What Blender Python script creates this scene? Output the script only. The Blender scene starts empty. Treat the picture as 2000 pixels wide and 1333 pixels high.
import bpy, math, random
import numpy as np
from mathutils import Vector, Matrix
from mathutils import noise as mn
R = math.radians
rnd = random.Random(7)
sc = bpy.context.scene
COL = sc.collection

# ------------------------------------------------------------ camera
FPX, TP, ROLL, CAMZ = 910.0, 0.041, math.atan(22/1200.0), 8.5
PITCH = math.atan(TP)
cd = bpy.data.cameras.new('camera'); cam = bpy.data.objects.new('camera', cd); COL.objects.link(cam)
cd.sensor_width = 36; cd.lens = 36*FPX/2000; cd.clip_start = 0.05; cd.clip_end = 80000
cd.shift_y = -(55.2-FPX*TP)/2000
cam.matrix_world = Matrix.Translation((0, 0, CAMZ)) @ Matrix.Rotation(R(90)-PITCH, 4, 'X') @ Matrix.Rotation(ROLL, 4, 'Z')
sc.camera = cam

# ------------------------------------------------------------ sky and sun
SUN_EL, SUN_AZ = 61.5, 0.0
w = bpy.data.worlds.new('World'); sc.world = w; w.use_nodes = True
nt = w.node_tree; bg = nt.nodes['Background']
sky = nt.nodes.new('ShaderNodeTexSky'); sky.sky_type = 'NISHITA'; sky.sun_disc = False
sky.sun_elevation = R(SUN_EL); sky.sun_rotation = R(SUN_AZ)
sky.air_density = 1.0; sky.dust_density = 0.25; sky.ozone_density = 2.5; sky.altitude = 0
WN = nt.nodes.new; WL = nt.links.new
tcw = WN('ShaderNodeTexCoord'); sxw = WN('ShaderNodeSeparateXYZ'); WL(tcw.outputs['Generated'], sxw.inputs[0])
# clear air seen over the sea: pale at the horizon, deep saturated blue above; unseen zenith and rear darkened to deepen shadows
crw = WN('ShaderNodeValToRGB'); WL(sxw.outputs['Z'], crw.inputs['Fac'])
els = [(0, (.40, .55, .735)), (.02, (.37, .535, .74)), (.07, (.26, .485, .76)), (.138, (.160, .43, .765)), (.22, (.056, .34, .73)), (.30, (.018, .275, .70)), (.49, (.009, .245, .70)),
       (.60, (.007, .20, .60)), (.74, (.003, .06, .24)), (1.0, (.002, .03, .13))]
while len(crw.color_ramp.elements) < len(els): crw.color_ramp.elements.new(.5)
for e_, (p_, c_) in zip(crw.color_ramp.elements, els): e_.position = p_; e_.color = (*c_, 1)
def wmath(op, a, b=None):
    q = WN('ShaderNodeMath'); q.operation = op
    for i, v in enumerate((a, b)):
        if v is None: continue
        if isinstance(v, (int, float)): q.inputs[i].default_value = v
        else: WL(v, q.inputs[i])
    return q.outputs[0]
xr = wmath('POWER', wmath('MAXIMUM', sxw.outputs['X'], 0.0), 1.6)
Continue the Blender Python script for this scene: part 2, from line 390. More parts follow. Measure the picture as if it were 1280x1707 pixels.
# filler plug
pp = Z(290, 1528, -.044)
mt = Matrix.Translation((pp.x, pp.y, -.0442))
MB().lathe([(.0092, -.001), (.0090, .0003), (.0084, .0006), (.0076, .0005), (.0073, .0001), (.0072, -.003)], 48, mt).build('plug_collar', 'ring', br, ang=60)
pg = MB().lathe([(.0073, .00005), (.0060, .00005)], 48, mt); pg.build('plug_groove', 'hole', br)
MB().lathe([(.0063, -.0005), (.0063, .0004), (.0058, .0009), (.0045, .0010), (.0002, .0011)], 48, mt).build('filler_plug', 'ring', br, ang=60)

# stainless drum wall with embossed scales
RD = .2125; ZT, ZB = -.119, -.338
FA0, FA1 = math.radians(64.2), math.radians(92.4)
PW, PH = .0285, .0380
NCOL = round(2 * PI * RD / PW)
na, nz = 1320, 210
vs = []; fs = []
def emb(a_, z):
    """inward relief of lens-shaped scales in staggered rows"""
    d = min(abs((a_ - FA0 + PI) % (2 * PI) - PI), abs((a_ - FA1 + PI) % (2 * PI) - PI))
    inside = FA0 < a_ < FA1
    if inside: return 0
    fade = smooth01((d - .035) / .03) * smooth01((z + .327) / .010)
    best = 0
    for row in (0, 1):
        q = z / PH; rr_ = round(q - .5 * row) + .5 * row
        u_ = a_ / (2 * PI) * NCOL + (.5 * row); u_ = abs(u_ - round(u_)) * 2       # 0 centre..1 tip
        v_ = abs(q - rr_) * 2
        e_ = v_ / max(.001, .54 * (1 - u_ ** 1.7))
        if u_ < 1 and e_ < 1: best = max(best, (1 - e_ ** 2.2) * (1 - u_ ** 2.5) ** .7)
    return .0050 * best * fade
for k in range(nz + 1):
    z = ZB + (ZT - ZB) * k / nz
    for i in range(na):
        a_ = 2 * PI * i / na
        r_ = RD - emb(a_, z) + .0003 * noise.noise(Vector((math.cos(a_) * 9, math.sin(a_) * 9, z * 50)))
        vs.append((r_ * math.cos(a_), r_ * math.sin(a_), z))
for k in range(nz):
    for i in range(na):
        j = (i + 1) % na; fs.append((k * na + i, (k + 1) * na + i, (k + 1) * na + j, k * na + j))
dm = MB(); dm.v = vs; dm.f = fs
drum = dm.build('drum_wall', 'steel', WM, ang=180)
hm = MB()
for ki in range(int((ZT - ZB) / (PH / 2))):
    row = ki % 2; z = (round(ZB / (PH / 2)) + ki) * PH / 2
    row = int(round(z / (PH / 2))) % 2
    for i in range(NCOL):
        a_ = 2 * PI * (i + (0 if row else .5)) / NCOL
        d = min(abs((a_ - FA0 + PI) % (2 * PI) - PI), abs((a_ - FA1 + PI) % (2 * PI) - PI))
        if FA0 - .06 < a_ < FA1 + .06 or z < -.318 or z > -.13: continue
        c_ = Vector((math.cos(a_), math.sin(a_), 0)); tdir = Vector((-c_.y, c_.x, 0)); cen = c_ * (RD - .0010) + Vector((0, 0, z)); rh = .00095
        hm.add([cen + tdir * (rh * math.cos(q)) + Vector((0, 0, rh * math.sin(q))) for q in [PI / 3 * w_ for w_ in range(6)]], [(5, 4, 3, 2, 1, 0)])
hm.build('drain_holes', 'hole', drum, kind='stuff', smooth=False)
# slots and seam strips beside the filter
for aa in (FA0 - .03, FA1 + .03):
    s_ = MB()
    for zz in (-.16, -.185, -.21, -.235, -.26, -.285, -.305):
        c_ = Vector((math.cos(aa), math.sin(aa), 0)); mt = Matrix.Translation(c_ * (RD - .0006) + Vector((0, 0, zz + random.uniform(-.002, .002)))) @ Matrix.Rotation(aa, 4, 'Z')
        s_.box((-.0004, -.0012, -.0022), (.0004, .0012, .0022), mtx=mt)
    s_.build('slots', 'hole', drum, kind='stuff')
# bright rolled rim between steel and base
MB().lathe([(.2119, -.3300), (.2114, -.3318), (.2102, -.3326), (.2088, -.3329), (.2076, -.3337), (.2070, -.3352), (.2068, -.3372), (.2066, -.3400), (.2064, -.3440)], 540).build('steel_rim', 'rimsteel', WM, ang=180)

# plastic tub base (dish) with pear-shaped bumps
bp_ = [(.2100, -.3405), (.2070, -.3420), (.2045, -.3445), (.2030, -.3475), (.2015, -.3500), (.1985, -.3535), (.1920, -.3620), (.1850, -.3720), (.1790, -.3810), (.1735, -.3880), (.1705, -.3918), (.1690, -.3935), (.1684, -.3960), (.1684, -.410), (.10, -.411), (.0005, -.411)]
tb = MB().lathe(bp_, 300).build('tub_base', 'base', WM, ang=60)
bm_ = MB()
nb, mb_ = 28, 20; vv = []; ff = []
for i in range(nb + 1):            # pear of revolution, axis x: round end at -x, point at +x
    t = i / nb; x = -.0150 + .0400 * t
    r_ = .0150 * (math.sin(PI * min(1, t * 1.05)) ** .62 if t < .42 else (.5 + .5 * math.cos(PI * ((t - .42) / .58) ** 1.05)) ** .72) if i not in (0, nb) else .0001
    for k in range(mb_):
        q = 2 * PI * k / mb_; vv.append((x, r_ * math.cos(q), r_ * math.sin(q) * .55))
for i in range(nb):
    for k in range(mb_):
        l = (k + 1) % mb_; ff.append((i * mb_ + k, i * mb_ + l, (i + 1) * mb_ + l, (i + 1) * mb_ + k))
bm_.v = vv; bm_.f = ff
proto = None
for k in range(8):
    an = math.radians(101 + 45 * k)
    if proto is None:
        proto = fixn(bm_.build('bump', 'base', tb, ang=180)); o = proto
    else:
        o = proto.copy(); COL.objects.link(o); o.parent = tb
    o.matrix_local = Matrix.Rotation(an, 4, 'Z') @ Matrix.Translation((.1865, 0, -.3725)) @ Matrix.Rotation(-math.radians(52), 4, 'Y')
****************
## Objective:
Write out again, exactly, the lines from the start of the entries up to and including the one with "sc.camera = cam". Nothing else belongs in the reply.

## Written response:
What Blender Python script creates this scene? Output the script only. The Blender scene starts empty. Treat the picture as 2000 pixels wide and 1333 pixels high.
import bpy, math, random
import numpy as np
from mathutils import Vector, Matrix
from mathutils import noise as mn
R = math.radians
rnd = random.Random(7)
sc = bpy.context.scene
COL = sc.collection

# ------------------------------------------------------------ camera
FPX, TP, ROLL, CAMZ = 910.0, 0.041, math.atan(22/1200.0), 8.5
PITCH = math.atan(TP)
cd = bpy.data.cameras.new('camera'); cam = bpy.data.objects.new('camera', cd); COL.objects.link(cam)
cd.sensor_width = 36; cd.lens = 36*FPX/2000; cd.clip_start = 0.05; cd.clip_end = 80000
cd.shift_y = -(55.2-FPX*TP)/2000
cam.matrix_world = Matrix.Translation((0, 0, CAMZ)) @ Matrix.Rotation(R(90)-PITCH, 4, 'X') @ Matrix.Rotation(ROLL, 4, 'Z')
sc.camera = cam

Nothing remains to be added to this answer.